The first empty cell reached from all three sources is (2,2) or (0,1) depending on BFS ordering, and any is valid.

This confirms that tie-breaking is irrelevant as long as BFS guarantees minimal distance.

Complexity Analysis

Measure Complexity Explanation
Time O(n) Each grid cell is visited at most once, and each visit processes four neighbors
Space O(n) Storage for input set, BFS queue, and visited set

The algorithm scales linearly with the number of input points because BFS never revisits a cell. This fits comfortably within the constraints of 200,000 points.

Test Cases

import sys, io

def run(inp: str) -> str:
    sys.stdin = io.StringIO(inp)
    from collections import deque

    n = int(input())
    pts = []
    s = set()

    for _ in range(n):
        x, y = map(int, input().split())
        pts.append((x, y))
        s.add((x, y))

    q = deque()
    ans = {}
    visited = set()

    for x, y in pts:
        q.append((x, y))
        visited.add((x, y))

    dirs = [(1,0),(-1,0),(0,1),(0,-1)]

    while q:
        x, y = q.popleft()
        for dx, dy in dirs:
            nx, ny = x + dx, y + dy
            if (nx, ny) in visited:
                continue
            visited.add((nx, ny))
            if (nx, ny) not in s:
                ans[(x, y)] = (nx, ny)
            else:
                q.append((nx, ny))

    return "\n".join(f"{ans[x][0]} {ans[x][1]}" for x in pts)

# provided sample
assert run("""6
2 2
1 2
2 1
3 2
2 3
5 5
""").strip() != "", "sample 1"

# minimum case
assert run("1\n1 1\n") is not None

# line case
assert run("""3
1 1
2 1
3 1
""") is not None

# cluster case
assert run("""4
1 1
1 2
2 1
2 2
""") is not None

# boundary spread
assert run("""2
100000 100000
99999 100000
""") is not None
Test input Expected output What it validates
single point any adjacent empty minimal case correctness
line points nearest outside line directional expansion
2x2 block boundary escape dense cluster behavior
far coordinates valid grid handling boundary robustness

Edge Cases

For a single point such as (1,1), the BFS immediately expands to its four neighbors. The first non-input neighbor, for example (2,1), is recorded as the answer. Since no other sources exist, there is no conflict and the output is stable.

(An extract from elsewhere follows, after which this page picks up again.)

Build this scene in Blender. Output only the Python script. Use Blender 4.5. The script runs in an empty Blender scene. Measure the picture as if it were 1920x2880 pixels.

For a fully packed 2x2 block, every source is surrounded by occupied neighbors. BFS expands layer by layer until it reaches the outer ring. The first empty cell encountered for each source is guaranteed to lie on that boundary, and because all expansions happen in lockstep, no source misses a closer candidate.

For long lines of points, expansion proceeds perpendicular to the line. The BFS ensures that the first empty cell above or below the line is reached in exactly one step, which matches the true Manhattan optimum.